Sezon başı İsveç’in Djurgardens IF takımından transfer olan Aleksandar Prijovic, Lig Radyo da Ajans Futbol’a konuk oldu.
BOLUSPOR’U DAHA İYİ YERLERE GETİRMEK İSTİYORUZ
Öncelikle kariyerime FC ST. Gallen de başladım. Daha sonra 16 yaşında iken Parmaya transfer oldum. Parma o zamanlar bir alt lige düşmüştü. Oradan Derby County gittim. Daha sonra Fc Sıon’a gittim. Burada 3 yıllık bir kontrat imzaladım. Djurgardens IF gittim, İsveç’te oynadım. Daha sonrasında şimdi Boluspor’dayım. Şuanda Boluspor hakkında söyleyebileceklerim, çok iyi durumda değiliz ama tabiî ki de amacımız Boluspor’u daha iyi yerlere getirmek. Bende kendi üzerime düşeni bu şekilde yapmak istiyorum.
BOLUSPOR’A ODAKLANMIŞ DURUMDAYIM
Şuanda Boluspor’a odaklanmış durumdayım. Gollerim hakkında konuşmak gerekirse, aslında daha çok gol atabilirdim. Çok gol atacak fırsatları bulmuştum. Ama dediğim gibi 2-3 gol daha fazla atabilirdim. Üst lig için soruyorsanız. Boluspor ile beraber bunu başarmayı istiyorum. Futbol, hepimizin de bildiği gibi bazen bireysel olarak farklı yolları seçebildiğimiz bir ortam. Ama öncelikli hedefim bu başarıyı Boluspor ile yaşamak. Daha sonra tabiî ki geleceğe de bakarız. Boluspor ile 2 yıllık bir kontratım var.

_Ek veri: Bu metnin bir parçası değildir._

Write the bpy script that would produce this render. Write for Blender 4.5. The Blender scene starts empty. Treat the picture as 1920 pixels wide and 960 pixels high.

İSTEYEREK BOLUSPOR’A GELDİM
Boluspor’a gelişim şöyle oldu. Kulüp menajerimiz Arhan bey direk beni arayarak telefonda bana teklifi yaptı. Son derece doğal bir görüşme oldu. İstediklerini söylediler, bende istediklerimi söyledim. O süreçte bana da başka teklifler vardı. Boluspor’a gelmemde konusunda ikna çok uzun sürmedi. Ret etmedim açıkçası burayı gelmeyi istedim. Şimdilik kafamda kötü bir düşünce de yok. İyi ki Boluspor’a gelmişim diyorum.
IBRAHİMOVİC DÜNYANIN EN İYİ FORVETİ
Zlatan Ibrahimovic ile bu benzetmeler sürekli yapılıyor bana. Sürekli karşılaştırılmakta hoş değil. Tabiî ki saygı duyuyorum ve bana göre Zlatan Ibrahimovic dünyanın en iyi forveti. Saç tarzımı ve dövmelerimiz benziyor birbirine. Tamamen farklı liglerde ve platformlarda oynuyoruz. Kendisine saygı duyuyorum ama ben biraz daha yakışıklıyım ondan.
FUTBOL OYNARKEN ZORLUK ÇEKMEDİM
Ailemde futbol oynayan kimse olmadı. Küçük kardeşim 14-15 yaşlarında antrenmanlara gidip geliyordu ama devamı gelmedi. Futbola başlarken ki zorluklardan konuşursak, açıkçası çocukluğumdan beri zor bir hayat geçirdiğim söylenemez. İsviçre de yaşadım. Rahat bir ortam vardı. Benden daha çok kötü ortamda büyüyen futbolcular yada futbolcu olmayan çocuklar vardı. Tabiî ki benimki de problemsiz yada mükemmel geçmedi. Özellikle FC ST. Gallen de iken bazı hocaların işte, yabancılara karşı olan tavırları, az çok böyle şeyler yaşadım ama çok sorunlu olmadı işin açıkçası. Bunlara karşı savaştım ve bu saatten sonrada kazandım diye düşünüyorum.